そうなんだ,国籍を一つに限定するルール(国籍唯一の原則)なんて,後生大事に維持するような規範で はない。二人の孫が英国籍を取得したために,自動的に(本人の意思に反して),母の生まれ故郷,爺や婆 が住んでいる日本国籍を失ったとしても,二人は,変わらずに日本という国を大切に思っている。それなのに,二人が国籍を奪われて日本人として自由に日本に戻れないことを考えると……これは爺としては納得で きない。とはいえ,剥奪された国籍を取り戻すためには,現時点では訴訟提起をするしか方法はない。そして,どのような選択をするかは,人生が始まったばかりの孫たちを差し置いて,爺が決めるのではなく,彼 ら自身の判断に任せるべきものかも知れない。彼らがもう少し成長し世界情勢を論ずる年齢になって各自が 決めるべき事柄ではないだろうか。

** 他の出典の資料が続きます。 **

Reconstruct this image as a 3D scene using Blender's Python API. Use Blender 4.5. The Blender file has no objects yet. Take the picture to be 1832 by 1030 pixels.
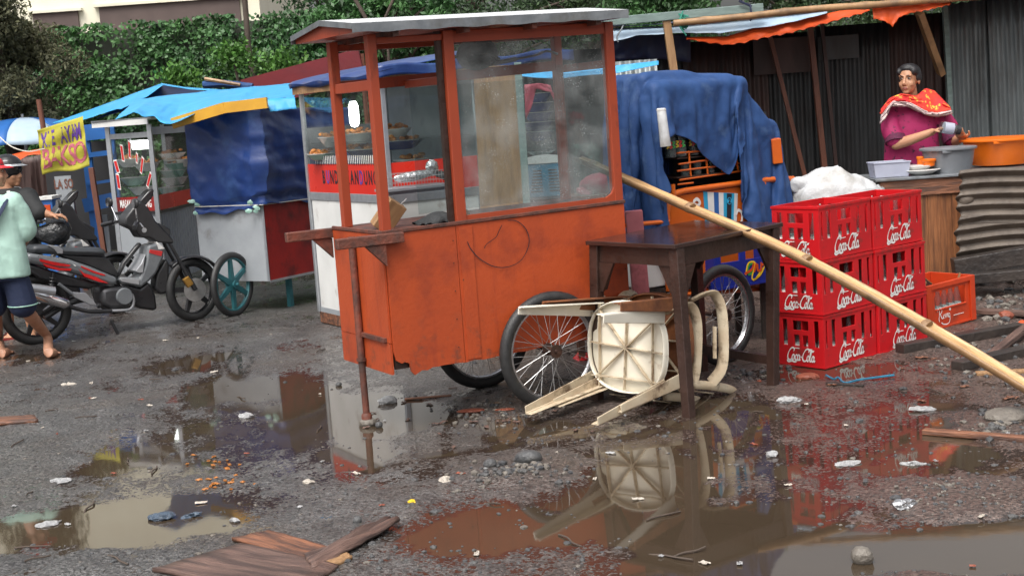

そうだとすると,若い二人に対して,今はしっかり勉強し,米国人,英国人或いは日本人ということではなく,世界的な視野をもつ人に成長してほしい。爺も60年前を思い出すと,そのころcosmopolitanという言 葉を知り,目の前に国際色豊かな生き方があることを知って夢が膨らんだ。爺はそれができなかったが,それと同じことが,いま私の目の前で,現在進行形で行われている。かつて移民国家がそうであった(今でもそうである)ように,これからは地球規模で国境を越える人々の交流が拡大し,異なった国から来た人々が 同じ学校,職場,地域で仲良く一緒に生活するようになる。生まれ故郷も大事にし,共同のコミュニティにも積極的に参加する時代だ。だから爺は君たちの成長を期待し,平和で豊かな人生が送れるように,己の体 力がある限り今後も研究を続け,そして訴訟代理人でこそないが,国籍に関する訴訟はもちろん,法改正の動きなどもしっかり見て,その応援をしていくつもりだ。君たちが,両親が米国の大学院で知り合ったと同じ年頃になれば,きっと父親のように颯爽とした好青年になっているだろう。そのとき日本政府が,成長した二人を見て,国籍法の改正を怠ったため,仕事や研究, スポーツなど国際的な活躍をしている大勢の人たちの日本国籍を彼らの意思を無視して次々と剥奪してきたことを悔やみ,臍を噛むだろう……。 とまれ,どういう選択をすべきか,選択それ自体が君たち自身人生そのものだから,君たちの成長に期待し たい,そういうアドバイスをすることに決めて,今年の正月を迎えた。